Hay que tener coraje para ver una filmación de este tipo. Su vastísimo recorrido nos lleva por diferentes tipos de heridas aún abiertas: la violencia obstétrica; la rabia por convivir en el día a día con personajes que bien pudieron ser torturadores y ahora son vecinos; la exigencia de un perdón por algo irremisible; el recuerdo de la pérdida o la incertidumbre de no encontrar el cadáver de un ser querido, llevado a la memoria por el recuerdo amoroso. Cada uno de los tantos temas que plantea El silencio nos traslada por caminos pedregosos, asfixiantes, desoladores.
Está el caso del dr. Vallejo Nájera, por ejemplo, quien secuestró a cientos de recién nacidos para darlos a otras familias, justo después del momento de ver la luz por vez primera, para purgar con el «gen rojo» que podía expanderse en la sociedad y provocar la sublevación. O está también el recuerdo del borde de una mesa en la Dirección General de Seguridad, desde donde podían verse las siluetas imaginarias o alucinadas de los seres queridos, como un bálsamo de resistencia, mientras corría la sangre por los golpes propinados por un oficial de la dictadura. O la visualización de un rapto frente a la mirada de los inocentes, quienes no podían hacer más que lamentarse ante tales injusticias. O el sonido de las llantas sobre un pavimento carretero donde antes era una fosa común…
La polifonía del discurso, las voces de los otros, tiene espacio en la hora con treinta y seis minutos que dura el documental. Sus historias se engarzan en tres palabras: la querella argentina.
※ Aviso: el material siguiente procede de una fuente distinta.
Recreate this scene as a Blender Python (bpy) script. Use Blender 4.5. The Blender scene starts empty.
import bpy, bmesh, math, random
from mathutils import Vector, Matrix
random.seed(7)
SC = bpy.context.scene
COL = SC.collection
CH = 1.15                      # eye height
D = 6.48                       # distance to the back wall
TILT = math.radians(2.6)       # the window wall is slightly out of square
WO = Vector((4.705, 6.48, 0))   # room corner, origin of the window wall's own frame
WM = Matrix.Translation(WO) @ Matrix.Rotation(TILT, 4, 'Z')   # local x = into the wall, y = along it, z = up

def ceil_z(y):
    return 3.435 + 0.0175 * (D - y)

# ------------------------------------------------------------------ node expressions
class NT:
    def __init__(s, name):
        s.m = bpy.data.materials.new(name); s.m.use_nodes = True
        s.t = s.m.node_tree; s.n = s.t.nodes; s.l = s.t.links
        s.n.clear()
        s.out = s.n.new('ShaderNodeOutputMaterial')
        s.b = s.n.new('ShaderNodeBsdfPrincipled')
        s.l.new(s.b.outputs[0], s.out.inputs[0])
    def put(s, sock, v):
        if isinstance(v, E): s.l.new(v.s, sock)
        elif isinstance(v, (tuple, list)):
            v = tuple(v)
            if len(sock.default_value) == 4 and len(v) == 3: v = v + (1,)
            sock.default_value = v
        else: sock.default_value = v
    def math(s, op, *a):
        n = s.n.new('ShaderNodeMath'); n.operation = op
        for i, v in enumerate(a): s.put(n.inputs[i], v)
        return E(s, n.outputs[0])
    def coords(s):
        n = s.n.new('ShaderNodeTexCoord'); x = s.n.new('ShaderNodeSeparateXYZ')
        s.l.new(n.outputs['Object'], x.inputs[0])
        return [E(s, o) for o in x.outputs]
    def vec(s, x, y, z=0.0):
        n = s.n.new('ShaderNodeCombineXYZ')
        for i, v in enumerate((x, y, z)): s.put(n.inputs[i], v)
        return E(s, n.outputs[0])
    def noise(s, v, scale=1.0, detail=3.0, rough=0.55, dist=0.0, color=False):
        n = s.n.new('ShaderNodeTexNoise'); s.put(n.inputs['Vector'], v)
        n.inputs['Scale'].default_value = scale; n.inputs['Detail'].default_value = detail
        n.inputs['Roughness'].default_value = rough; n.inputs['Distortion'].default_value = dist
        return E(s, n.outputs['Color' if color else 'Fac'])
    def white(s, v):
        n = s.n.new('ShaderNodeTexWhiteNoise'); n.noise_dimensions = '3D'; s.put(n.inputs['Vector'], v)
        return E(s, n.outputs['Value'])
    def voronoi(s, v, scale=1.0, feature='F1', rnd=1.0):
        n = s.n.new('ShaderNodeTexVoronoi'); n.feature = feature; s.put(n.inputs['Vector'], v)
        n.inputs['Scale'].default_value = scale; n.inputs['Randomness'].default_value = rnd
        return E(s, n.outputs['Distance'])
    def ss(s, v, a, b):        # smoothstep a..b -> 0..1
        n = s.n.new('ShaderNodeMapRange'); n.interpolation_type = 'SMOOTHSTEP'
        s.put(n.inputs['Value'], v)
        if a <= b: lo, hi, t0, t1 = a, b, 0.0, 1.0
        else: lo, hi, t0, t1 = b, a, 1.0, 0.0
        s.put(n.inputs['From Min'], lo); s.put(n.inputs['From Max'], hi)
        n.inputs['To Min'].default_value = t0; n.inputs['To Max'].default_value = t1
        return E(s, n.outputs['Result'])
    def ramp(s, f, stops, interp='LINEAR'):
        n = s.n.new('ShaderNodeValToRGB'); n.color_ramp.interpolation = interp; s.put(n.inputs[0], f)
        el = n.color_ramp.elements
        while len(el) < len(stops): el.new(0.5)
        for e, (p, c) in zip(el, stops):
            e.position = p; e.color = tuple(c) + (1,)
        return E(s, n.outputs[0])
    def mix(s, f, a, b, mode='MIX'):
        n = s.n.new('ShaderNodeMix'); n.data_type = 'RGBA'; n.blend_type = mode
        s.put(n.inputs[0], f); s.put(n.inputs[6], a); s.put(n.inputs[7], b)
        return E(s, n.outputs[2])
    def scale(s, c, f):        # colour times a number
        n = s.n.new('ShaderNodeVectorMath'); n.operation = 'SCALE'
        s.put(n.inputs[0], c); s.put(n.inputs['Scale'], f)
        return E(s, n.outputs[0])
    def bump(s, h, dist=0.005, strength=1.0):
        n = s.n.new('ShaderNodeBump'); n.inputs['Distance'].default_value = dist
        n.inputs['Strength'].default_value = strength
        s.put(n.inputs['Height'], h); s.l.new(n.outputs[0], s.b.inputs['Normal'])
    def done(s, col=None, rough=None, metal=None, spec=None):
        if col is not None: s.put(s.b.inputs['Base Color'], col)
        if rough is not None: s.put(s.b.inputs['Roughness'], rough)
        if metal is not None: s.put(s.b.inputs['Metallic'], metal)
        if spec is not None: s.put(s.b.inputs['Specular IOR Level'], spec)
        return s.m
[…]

La confrontación, entonces, se creó en una forma, en una organización, en un grito colectivo que pugna hasta el día de hoy contra el silencio y la indiferencia del Estado español y de sus instituciones.
El pacto del olvido, decretado en 1977, propuso «simplemente una amnistía de todos para todos». Recuerdo las palabras de Carlos Piera (ciertamente, conocidas en mi caso por inscribirse en el epígrafe de Los girasoles ciegos de Alberto Méndez, más que por formar parte de En los ojos del día de Segovia), quien afirmó que «el duelo corresponde al momento en que se patentiza la ausencia definitiva de un recuerdo». La existencia del vacío a la que se refiere es una toda declaración política, y El silencio de otros porta el estandarte en contra del pacto del olvido que ha intentado manejar el discurso oficial español. Por un lado, la querella, formada en el país latinoamericano ante las trabas del reino peninsular, simboliza un paso incansable en la búsqueda perenne de las justicias en el genocidio español; el documental, por su parte, un testimonio de lucha y perseverancia.
Sin embargo, no siempre esta última es la clave de la resolución por la verdad. Dice una de las voces del silencio que en la causa hay diversos protagonistas, aunque el tiempo sea quizá el más relevante. A través de tantos años, hay quienes no pueden alcanzar la certeza de la justicia por la muerte.
El silencio de otros estremece, señala, busca, muestra, revela… grita. La obra es una muestra palpable y artística de una realización fílmica de una intimidad dolorosa, que paradójicamente se vuelve colectiva en la medida del propio reconocimiento de la tragedia en el rostro del otro. Su falta, su desaparición, es también la nuestra. «Hombre soy, nada de lo humano puede hacerme ajeno».